The yen soared and Japanese stocks slumped after the announcement caught off guard investors who had bet on additional stimulus measures.

US FEDERAL RESERVE

The Federal Reserve kept a key interest rate unchanged citing slowdown in US and global growth. In a statement after its latest policy meeting, the Fed noted that the United States is enjoying solid job gains but also that “economic activity appears to have slowed.”

The Fed repeated that it expects inflation to move toward its 2 per cent target from persistently low levels as temporary factors, like sharply lower energy prices, fade.

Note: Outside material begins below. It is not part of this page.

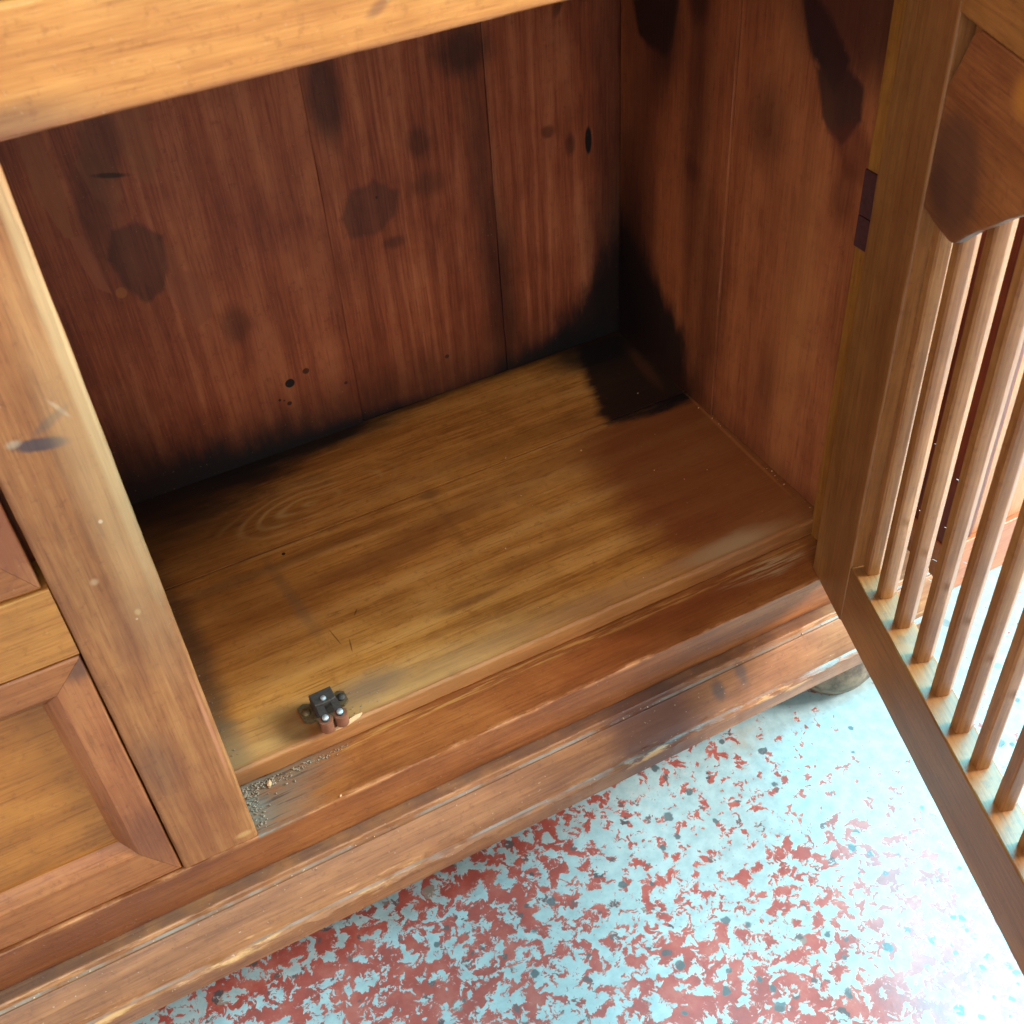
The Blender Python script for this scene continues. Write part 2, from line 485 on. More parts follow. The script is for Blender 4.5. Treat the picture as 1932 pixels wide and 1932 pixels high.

RESERVE BANK OF NEW ZEALAND
The Reserve Bank of New Zealand kept its benchmark interest rate unchanged at 2.25 percent, but reiterated further easing may be needed given weak inflation.

BRAZIL CENTRAL BANK 
Brazil’s central bank also left interest rates unchanged late on Wednesday, leaving its benchmark Selic rate at 14.25 percent for the sixth straight meeting in its fight against high inflation in what could be the current board’s last decision ahead of that country’s likely change of government.

EUROPEAN CENTRAL BANK
Mario Draghi, head of the ECB, made clear last week that he’s ready to launch further stimulus if the eurozone economy should need it. He made his remarks after the ECB 25-member governing council left its stimulus programs unchanged after having expanded them at its March meeting.

The current level of inflation — zero — is regarded as unhealthy and remains far below the central bank’s goal of just under 2 percent annually.

The ECB is already buying 80 billion euros ($91 billion) in bonds from banks each month through at least March 2017. The purchases are made with newly created money, something the ECB can do as the euro’s legal issuer. The idea behind increasing the supply of money in the banking system and the economy is to increase inflation and growth.

BANK OF ENGLAND
Bank of England policymakers voted unanimously this month to keep interest rates on hold amid concerns about whether Britain will vote to leave the European Union.

The June 23 referendum on a British exit from the EU has added uncertainty to a weakening economic outlook, leading some economists to downgrade their growth forecasts. Members of the Monetary Policy Committee expressed concern in minutes released from their April 13 meeting.

The International Monetary Fund has warned that an exit from the EU could disrupt trade and damage the world economy. As a result, the IMF cut its forecast for UK economic growth this year to 1.9 percent from 2.2 percent.

PEOPLE’S BANK OF CHINA
In a step to shore up slowing growth, China in February freed up more money for lending by cutting the amount its banks are required to hold in reserve.

The move follows declarations by Chinese leaders that they have room to boost growth despite concerns in global markets about capital outflows and stock and currency turmoil.

The amount of deposits that commercial lenders will be required to leave with the central bank will be cut by 0.5 percentage point on March 1, the central bank announced. That would reduce reserve levels for the country’s major state-owned banks to 17 per cent of deposits — still by far the world’s highest level.

The reduction is the second in just over four months, after a similar 0.5 per cent point cut on Oct. 23.

In March, the central bank governor said that China could meet this year’s official growth target and that Beijing has no need to weaken its currency to boost sagging exports. Zhou Xiaochuan expressed confidence that the economy could hit its goal, which the ruling Communist Party lowered this year to 6.5 per cent to 7 per cent from last year’s “about 7 per cent.” Growth last year reached a 25-year low of 6.9 per cent, though that still was among the world’s highest.